Written task
Among the lines below, list those containing the string "script".

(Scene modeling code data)
········
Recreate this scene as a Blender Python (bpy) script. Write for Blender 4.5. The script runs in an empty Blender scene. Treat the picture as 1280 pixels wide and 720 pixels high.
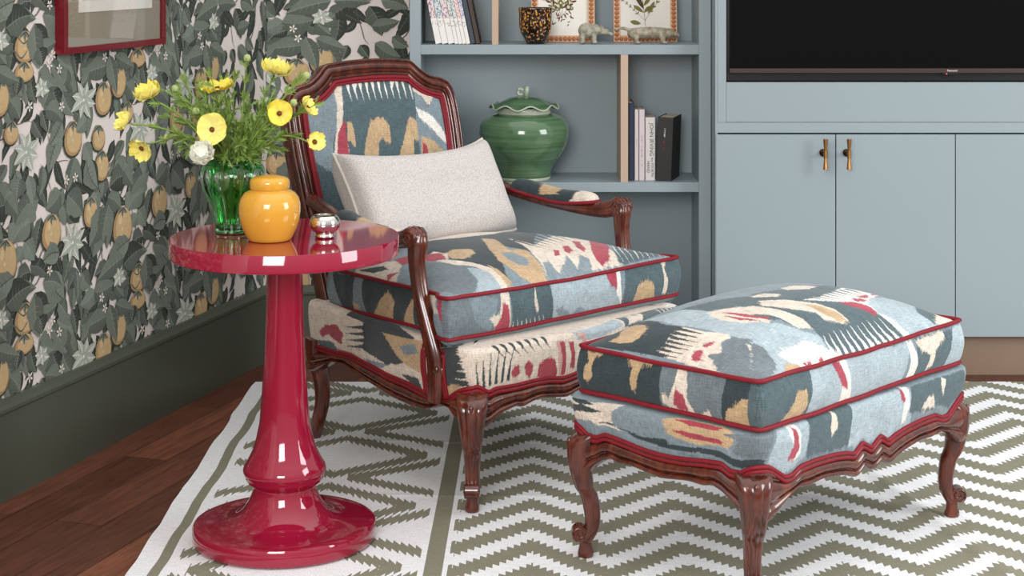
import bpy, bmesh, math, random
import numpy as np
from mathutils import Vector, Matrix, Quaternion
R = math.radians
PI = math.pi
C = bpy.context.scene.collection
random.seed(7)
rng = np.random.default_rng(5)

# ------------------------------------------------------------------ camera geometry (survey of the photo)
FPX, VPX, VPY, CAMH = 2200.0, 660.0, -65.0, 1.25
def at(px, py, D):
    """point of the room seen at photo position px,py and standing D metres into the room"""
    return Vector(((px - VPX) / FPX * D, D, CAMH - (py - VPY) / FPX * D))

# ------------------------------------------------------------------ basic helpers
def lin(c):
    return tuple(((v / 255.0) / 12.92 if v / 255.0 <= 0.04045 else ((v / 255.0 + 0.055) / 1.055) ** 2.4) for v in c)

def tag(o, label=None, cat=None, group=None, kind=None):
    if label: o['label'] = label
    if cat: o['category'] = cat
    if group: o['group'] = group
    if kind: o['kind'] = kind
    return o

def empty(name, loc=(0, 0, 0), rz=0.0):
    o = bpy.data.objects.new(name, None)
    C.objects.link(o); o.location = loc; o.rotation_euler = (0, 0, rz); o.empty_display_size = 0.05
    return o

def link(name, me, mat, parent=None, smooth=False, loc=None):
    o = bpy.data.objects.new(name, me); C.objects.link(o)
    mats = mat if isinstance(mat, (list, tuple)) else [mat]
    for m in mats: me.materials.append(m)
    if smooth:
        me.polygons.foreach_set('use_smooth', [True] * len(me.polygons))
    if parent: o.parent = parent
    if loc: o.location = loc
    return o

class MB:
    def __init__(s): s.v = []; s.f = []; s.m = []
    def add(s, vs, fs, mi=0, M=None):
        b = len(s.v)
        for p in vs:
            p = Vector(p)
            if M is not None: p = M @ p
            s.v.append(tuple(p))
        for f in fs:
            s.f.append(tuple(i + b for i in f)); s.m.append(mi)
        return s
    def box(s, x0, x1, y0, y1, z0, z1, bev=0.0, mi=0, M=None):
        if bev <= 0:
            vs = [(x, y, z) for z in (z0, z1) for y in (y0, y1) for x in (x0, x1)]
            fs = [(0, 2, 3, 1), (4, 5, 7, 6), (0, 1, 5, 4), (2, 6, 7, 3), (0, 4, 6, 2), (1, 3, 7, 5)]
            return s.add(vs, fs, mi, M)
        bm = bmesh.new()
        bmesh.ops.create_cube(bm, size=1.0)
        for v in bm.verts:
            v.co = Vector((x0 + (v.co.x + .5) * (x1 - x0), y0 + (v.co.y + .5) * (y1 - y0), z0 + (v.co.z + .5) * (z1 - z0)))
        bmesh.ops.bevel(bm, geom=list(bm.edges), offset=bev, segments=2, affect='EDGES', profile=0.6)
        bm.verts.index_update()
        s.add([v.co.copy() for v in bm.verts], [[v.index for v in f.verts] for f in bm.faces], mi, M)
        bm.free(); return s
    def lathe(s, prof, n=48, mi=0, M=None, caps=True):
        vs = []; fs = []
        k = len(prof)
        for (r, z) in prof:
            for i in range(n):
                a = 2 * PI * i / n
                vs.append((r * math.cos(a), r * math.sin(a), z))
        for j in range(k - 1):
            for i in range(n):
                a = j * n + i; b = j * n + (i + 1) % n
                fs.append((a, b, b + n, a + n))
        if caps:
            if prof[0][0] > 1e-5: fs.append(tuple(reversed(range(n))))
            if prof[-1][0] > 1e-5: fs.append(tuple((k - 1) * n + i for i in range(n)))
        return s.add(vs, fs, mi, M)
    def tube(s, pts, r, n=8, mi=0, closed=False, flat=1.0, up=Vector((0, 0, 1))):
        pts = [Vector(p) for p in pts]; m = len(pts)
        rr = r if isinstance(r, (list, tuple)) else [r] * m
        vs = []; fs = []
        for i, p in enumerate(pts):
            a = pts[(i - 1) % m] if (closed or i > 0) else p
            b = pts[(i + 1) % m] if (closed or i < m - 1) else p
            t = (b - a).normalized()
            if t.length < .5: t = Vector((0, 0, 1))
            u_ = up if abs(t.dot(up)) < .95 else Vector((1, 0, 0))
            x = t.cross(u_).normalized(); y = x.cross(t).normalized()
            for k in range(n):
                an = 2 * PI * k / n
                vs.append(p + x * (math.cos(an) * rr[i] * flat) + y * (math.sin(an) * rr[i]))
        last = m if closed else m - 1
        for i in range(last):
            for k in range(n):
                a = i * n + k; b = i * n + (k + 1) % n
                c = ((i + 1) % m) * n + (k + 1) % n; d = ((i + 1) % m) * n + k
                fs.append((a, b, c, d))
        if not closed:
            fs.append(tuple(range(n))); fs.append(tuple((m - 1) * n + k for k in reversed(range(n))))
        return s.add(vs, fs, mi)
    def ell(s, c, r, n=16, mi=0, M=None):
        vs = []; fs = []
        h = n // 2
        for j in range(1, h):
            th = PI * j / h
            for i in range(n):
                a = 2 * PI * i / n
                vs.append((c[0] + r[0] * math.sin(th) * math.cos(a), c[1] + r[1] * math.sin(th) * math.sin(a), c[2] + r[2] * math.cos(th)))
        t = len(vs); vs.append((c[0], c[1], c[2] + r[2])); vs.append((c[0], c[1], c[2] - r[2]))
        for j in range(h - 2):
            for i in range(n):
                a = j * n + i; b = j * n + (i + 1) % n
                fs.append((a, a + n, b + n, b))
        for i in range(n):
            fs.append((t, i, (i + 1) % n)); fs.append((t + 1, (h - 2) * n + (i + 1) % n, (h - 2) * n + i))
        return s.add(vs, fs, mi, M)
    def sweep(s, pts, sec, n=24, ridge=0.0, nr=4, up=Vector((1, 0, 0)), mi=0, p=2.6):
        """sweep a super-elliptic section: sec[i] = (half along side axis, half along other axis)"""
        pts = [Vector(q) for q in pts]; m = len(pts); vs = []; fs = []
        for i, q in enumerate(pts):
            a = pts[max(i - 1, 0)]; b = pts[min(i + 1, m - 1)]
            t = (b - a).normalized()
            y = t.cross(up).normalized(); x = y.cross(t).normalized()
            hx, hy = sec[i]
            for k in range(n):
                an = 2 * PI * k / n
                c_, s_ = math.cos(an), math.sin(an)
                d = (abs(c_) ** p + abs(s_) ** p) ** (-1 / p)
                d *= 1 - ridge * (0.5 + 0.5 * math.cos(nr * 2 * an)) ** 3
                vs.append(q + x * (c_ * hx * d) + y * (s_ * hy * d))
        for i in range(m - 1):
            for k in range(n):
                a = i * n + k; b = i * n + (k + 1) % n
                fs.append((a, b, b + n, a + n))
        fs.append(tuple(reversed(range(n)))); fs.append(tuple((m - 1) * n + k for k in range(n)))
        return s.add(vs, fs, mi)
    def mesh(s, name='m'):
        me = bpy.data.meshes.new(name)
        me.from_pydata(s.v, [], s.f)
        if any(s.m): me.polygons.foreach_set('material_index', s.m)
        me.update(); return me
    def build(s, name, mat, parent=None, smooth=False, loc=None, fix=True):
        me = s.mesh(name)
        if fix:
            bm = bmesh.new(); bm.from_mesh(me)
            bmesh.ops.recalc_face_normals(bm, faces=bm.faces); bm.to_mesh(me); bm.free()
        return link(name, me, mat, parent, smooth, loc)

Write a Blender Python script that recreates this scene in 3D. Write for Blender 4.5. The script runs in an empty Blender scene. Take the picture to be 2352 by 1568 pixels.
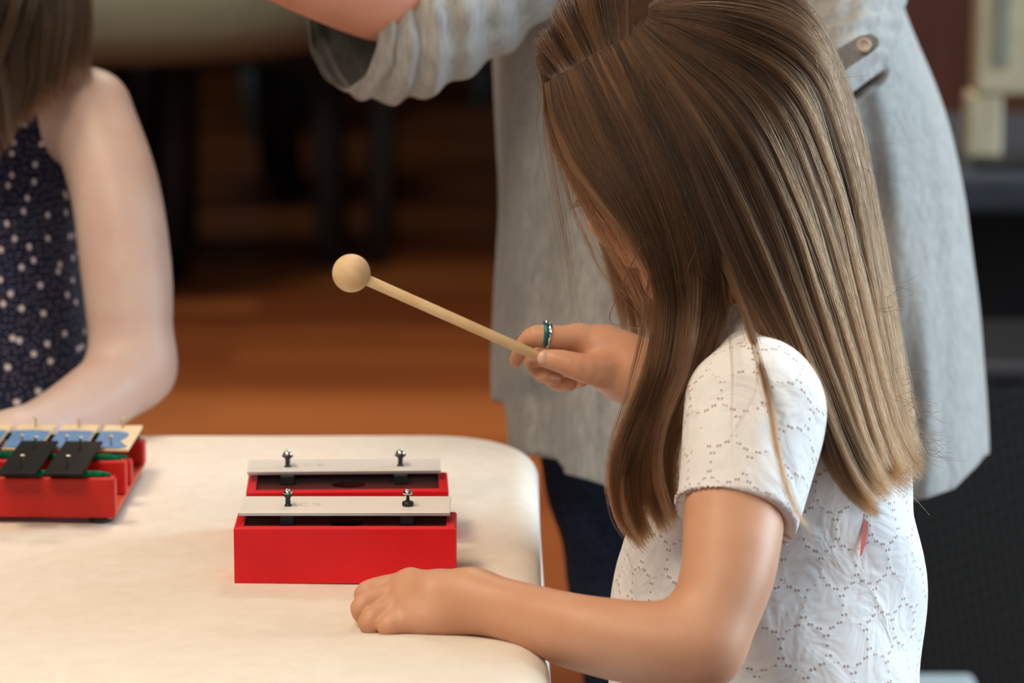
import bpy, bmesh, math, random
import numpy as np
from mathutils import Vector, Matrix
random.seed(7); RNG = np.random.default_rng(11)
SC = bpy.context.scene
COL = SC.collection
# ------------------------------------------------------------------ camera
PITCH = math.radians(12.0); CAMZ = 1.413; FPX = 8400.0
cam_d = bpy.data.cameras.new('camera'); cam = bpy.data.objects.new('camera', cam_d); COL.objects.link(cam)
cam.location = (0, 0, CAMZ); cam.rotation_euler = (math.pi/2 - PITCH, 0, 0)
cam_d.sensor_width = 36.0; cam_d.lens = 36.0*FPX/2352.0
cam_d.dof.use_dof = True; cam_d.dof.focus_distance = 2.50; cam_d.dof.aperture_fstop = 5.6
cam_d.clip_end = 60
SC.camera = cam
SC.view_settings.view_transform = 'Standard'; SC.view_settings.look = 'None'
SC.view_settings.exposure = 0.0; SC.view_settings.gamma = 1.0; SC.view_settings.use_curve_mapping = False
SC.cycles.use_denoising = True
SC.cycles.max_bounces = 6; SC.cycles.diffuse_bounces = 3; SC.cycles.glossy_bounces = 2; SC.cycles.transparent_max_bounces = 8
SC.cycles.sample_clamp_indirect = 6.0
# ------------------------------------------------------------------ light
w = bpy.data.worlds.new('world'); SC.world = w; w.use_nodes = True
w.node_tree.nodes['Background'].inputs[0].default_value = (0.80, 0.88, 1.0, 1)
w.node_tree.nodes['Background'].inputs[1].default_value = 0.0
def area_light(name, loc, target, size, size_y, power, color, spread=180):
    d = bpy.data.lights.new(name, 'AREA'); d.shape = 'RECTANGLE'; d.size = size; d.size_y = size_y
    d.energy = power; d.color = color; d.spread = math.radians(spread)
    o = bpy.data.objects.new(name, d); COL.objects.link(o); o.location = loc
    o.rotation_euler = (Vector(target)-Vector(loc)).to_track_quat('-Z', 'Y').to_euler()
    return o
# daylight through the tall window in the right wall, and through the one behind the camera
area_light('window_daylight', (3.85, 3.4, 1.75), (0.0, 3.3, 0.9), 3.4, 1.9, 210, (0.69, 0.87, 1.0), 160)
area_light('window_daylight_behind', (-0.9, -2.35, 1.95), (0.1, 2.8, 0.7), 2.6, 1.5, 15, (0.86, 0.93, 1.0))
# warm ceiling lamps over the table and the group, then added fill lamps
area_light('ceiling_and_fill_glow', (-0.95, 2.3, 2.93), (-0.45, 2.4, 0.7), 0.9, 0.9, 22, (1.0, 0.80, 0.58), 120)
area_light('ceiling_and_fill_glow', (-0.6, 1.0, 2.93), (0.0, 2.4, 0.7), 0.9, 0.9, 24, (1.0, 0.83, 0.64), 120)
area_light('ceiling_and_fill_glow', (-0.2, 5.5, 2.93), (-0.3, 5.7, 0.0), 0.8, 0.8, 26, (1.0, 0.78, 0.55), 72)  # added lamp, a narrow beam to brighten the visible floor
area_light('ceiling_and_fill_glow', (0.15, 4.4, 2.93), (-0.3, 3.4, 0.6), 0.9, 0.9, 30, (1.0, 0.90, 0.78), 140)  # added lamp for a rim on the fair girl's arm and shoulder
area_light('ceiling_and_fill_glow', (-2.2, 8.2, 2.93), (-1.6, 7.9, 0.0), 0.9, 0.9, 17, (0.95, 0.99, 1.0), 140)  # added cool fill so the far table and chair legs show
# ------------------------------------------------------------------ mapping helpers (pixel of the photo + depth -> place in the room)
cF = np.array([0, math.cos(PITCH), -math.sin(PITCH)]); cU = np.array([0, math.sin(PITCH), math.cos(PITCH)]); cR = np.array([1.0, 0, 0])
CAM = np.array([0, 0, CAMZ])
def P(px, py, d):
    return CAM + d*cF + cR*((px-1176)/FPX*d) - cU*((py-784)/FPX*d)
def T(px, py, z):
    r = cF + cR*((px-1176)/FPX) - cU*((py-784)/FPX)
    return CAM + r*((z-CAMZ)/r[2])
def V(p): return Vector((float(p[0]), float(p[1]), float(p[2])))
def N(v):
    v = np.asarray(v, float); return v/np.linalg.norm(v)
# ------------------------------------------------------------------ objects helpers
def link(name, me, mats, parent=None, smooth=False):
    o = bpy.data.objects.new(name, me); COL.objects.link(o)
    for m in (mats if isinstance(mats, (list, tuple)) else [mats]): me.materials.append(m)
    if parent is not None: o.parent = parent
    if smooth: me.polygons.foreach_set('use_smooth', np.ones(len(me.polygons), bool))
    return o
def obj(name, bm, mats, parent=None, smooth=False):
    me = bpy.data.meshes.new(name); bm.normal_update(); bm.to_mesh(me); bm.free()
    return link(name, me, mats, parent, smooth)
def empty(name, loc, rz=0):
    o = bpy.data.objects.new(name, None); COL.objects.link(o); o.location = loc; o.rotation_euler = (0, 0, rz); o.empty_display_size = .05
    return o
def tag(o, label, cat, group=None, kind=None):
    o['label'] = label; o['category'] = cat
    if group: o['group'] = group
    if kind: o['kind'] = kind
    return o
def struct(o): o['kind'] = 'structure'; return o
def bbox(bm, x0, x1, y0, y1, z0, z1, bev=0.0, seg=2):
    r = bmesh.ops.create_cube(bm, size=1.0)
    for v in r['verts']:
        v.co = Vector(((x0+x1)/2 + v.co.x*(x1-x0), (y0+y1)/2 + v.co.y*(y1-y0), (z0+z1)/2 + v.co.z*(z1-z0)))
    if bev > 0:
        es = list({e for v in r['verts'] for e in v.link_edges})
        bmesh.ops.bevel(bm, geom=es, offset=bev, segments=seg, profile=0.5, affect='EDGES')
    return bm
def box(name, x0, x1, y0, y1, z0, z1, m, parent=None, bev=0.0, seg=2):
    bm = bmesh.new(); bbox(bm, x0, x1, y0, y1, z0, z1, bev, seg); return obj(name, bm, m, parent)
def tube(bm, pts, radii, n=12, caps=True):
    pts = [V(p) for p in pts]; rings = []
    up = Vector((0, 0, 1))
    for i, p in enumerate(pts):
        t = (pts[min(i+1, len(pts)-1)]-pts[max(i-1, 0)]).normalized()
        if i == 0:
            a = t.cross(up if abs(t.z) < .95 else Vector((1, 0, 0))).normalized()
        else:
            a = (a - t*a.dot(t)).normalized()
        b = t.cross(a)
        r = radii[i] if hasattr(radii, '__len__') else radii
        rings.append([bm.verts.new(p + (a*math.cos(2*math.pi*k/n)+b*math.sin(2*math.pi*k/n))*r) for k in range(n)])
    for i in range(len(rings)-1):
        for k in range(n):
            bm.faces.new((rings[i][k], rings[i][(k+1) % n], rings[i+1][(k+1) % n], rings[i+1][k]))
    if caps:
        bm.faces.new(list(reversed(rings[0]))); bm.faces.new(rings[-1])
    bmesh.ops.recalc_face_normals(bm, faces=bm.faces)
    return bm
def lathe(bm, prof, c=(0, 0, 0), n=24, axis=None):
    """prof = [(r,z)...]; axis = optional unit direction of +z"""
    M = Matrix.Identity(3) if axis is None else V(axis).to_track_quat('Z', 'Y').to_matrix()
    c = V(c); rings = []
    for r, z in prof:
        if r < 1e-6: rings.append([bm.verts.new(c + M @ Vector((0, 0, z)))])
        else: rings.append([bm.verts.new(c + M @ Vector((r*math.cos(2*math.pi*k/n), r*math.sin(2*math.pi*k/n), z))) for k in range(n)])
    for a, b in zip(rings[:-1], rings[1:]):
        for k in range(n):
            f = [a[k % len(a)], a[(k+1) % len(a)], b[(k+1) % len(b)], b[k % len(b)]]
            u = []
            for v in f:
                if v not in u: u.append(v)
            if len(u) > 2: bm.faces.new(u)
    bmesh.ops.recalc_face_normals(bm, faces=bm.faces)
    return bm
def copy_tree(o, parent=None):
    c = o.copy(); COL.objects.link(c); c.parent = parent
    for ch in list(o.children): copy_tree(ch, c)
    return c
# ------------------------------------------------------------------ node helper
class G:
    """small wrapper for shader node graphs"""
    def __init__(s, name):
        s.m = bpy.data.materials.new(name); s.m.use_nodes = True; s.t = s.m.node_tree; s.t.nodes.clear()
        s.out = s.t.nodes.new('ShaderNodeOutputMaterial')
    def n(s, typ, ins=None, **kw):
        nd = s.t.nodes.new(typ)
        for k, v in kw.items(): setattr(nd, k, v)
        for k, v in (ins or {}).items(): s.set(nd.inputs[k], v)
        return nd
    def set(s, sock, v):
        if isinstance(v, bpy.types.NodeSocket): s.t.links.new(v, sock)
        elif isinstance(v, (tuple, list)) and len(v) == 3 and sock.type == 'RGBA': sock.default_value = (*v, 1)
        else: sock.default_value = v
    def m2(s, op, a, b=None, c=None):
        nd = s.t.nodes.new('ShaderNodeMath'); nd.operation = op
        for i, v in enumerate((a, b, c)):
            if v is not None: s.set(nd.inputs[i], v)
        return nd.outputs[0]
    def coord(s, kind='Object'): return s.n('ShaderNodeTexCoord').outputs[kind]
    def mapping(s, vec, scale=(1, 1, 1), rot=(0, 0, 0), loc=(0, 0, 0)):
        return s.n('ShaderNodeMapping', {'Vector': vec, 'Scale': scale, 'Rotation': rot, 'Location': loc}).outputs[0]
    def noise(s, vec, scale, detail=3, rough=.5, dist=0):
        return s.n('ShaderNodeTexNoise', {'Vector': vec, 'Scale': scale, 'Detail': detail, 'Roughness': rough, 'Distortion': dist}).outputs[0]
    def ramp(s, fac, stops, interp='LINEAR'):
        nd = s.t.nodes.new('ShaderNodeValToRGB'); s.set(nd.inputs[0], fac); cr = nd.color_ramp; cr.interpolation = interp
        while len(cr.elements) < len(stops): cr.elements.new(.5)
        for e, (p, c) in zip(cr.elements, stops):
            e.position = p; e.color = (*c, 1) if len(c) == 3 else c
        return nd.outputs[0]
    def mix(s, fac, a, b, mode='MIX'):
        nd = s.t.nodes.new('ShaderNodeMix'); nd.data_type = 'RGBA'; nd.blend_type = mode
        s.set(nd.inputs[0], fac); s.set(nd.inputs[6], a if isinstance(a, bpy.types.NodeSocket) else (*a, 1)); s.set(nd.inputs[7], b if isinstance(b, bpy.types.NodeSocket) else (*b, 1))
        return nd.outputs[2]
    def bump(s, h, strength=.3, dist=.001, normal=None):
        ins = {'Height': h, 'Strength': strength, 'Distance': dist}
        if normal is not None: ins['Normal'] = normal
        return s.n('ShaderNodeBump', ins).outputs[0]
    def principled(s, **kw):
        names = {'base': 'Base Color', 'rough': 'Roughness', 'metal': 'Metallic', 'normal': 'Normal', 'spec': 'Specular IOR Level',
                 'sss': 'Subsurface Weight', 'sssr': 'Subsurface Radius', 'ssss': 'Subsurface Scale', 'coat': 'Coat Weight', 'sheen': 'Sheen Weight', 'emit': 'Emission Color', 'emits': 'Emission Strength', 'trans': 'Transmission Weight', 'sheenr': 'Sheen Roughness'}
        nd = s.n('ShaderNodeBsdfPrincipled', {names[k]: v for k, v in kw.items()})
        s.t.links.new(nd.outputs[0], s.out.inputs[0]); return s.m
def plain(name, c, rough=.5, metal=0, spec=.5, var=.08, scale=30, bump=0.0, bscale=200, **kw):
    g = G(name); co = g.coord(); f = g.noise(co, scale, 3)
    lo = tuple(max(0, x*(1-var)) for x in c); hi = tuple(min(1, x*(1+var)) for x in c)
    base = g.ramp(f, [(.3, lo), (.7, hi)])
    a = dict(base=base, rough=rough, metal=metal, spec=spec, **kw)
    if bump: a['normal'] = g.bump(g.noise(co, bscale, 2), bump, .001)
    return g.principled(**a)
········
The result
Recreate this scene as a Blender Python (bpy) script. Write for Blender 4.5. The script runs in an empty Blender scene. Treat the picture as 1280 pixels wide and 720 pixels high.
Write a Blender Python script that recreates this scene in 3D. Write for Blender 4.5. The script runs in an empty Blender scene. Take the picture to be 2352 by 1568 pixels.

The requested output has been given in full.